Being a parent is challenging, but it often brings out one’s best self. Let me explain. One of my children once asked me a question of Jewish law. I felt it was a simple question and I responded quickly with an answer. Months later, I realized the answer I gave him was wrong. I apologized to my son and then I told him the correct answer.
The relationship with my son was strong and life moved on, but I was deeply troubled by the fact that I had given him an answer that was not accurate. The incident still haunts me thirty years later. I had wanted my son to feel he could always rely on me to give him the best advice, the most accurate information; and in my own mind, I had let him down. From then on, I resolved never to be quick when a question is posed to me. Lesson learned: Allow some time to think things through carefully.
I realized then and I realize now that we are always role models for our children, and we have to make good decisions not only for ourselves, but good decisions that will stand the test of scrutiny by our children. Such is one dilemma in Resurrecting the Champ, a story about a successful prizefighter who, in the twilight of his life, becomes a homeless person, living on the streets.
Erik Kernan Jr., a sports reporter for a major newspaper, is upset that his editor, Ralph Metz, buries his stories in the last pages of the paper. Metz tells Erik that his articles are boring and lack interest, and Erik begins to think of doing regular reporting rather than sports.

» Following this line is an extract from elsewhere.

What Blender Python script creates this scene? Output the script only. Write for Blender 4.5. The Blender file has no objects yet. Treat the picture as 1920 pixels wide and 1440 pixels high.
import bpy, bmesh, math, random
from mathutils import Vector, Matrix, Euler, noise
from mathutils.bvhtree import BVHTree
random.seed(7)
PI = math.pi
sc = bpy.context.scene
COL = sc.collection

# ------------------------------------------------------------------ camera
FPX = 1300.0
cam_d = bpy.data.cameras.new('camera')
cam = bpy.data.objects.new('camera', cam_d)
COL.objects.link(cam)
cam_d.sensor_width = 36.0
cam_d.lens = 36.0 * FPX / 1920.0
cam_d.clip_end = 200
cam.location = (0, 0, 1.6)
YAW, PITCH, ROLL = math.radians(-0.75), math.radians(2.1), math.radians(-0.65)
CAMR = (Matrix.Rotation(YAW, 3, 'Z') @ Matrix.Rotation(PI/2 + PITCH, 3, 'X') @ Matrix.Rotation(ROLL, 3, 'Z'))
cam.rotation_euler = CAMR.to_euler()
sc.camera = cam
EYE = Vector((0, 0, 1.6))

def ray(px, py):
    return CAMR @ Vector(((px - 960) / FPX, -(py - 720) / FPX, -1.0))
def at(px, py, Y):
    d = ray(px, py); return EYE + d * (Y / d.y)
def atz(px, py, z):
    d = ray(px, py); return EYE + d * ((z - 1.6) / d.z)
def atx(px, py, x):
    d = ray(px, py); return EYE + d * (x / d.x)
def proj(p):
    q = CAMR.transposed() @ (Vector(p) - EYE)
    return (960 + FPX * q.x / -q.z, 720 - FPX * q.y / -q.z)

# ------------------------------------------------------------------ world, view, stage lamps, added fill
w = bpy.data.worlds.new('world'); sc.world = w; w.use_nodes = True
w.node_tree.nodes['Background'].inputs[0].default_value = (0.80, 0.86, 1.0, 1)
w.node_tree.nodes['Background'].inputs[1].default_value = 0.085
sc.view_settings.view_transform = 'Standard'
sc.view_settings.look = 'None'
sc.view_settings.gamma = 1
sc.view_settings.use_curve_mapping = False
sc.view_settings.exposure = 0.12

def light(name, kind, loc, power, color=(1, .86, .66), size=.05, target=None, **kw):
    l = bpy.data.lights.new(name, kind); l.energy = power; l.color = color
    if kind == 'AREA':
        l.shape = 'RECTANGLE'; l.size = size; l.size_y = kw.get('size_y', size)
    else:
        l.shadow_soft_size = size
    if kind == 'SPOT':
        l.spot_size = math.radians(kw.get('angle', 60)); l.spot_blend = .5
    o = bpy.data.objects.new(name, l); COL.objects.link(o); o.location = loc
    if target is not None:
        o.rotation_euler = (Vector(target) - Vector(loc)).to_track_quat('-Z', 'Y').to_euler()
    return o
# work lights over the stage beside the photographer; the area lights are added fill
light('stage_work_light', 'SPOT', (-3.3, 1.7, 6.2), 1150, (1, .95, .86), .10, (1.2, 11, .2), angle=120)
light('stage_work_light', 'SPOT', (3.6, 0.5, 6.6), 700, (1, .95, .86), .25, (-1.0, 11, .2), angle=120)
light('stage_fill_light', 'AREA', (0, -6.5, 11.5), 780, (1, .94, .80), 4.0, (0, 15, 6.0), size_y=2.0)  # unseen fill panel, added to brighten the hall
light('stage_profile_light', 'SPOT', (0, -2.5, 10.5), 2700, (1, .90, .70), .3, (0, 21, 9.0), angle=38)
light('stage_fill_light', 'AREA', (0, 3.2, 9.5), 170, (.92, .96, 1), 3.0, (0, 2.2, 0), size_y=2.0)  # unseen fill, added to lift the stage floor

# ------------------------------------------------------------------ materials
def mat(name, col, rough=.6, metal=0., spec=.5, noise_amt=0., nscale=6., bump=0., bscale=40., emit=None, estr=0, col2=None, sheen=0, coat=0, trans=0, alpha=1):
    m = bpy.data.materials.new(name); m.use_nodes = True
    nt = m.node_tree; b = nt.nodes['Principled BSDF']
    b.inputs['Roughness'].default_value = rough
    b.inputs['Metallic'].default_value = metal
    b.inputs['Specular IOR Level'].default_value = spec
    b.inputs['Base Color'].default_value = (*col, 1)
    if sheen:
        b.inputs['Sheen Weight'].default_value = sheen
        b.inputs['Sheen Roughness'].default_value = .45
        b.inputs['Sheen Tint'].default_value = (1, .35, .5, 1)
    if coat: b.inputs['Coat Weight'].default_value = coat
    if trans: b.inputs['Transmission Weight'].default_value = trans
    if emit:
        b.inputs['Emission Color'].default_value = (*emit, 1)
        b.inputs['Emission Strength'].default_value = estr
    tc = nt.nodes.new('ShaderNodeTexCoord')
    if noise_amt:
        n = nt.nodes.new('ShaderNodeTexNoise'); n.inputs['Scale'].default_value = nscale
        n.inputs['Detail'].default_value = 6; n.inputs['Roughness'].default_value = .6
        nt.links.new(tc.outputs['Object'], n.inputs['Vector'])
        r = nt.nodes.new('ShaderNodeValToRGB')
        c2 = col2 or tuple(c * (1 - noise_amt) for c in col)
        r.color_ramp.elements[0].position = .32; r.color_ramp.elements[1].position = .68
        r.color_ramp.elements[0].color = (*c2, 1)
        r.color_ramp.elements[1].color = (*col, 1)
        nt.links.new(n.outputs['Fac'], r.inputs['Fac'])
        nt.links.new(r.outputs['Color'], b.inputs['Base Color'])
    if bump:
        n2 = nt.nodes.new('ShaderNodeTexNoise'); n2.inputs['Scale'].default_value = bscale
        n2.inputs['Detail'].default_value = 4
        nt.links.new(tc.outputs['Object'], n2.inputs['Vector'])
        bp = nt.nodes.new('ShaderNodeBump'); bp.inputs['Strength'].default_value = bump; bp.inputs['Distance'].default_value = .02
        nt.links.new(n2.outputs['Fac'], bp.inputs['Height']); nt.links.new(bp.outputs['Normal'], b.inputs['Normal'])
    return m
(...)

On one fateful night, Erik serendipitously encounters a homeless man who calls himself “Champ,” and discovers that he once was a professional boxer named Bob Satterfield, who had been in the ring with such boxing luminaries as Ezzard Charles and Jake LaMotta. In truth, Satterfield is a forgotten man and most boxing aficionados thought him dead. Erik sees Satterfield’s story as a ticket out of his current job and as a way to become a feature writer at a weekly sports magazine. He pitches the idea to the magazine editor, who is intrigued with what might be a major article about the rise and fall of a contender for boxing royalty.
In his quest for success as a writer, Erik becomes careless in fact-checking Satterfield’s story, and thereby hangs the moral crux of the narrative. Erik’s moral dilemma is highlighted in his relationship with his son, Teddy. Erik is separated from his wife, Joyce, and only sees Teddy periodically. To maintain his iconic status in his son’s eyes, he often tells him of his friendship with sports celebrities, but Erik does not really know them. He only covers their athletic events, and his relationships with them are superficial. Nonetheless, Teddy believes his father.
This belief is tested when his father is openly accused of lying to promote his professional career as a writer. How the Satterfield story is ultimately regarded and how Erik’s relationship with his son is resolved is the stuff of real life compromise. The resolution may not be neat, but it is emotionally satisfying.
Jewish tradition has much to say about how parents should serve as role models. The patriarchs of the Jewish people were mindful that they were role models for an entire people, not just their own families. The Bible states regarding Abraham: “For I have chosen him, so that he will direct his children and his household after him to keep the way of the Lord by doing what is right and just, so that the Lord will bring about for Abraham what he has promised him (Gen. 18: 19).”
A key aspect of the parental relationship is honesty. In depicting the relationship between fathers and sons, honesty emerges as a critical bond that unites the generations, a connection that is sacred between parent and child.
In truth, no one is perfect. All parents possess flaws, but Resurrecting The Champ suggests that we can still love and respect our parents in spite of any flaw. Rabbi Jonathan Sacks poetically describes the function of parents as role models: “Judaism, more than any other faith, sees parenthood as the highest challenge of all. Judaism takes what is natural and sanctifies it. What Darwin saw as the urge to reproduce, what Richard Dawkins calls ‘the selfish gene,’ is for Judaism high religious art, full of drama and beauty. Abraham the father, and Sarah the mother, are our enduring role models of parenthood as G-d’s gift and our highest vocation.”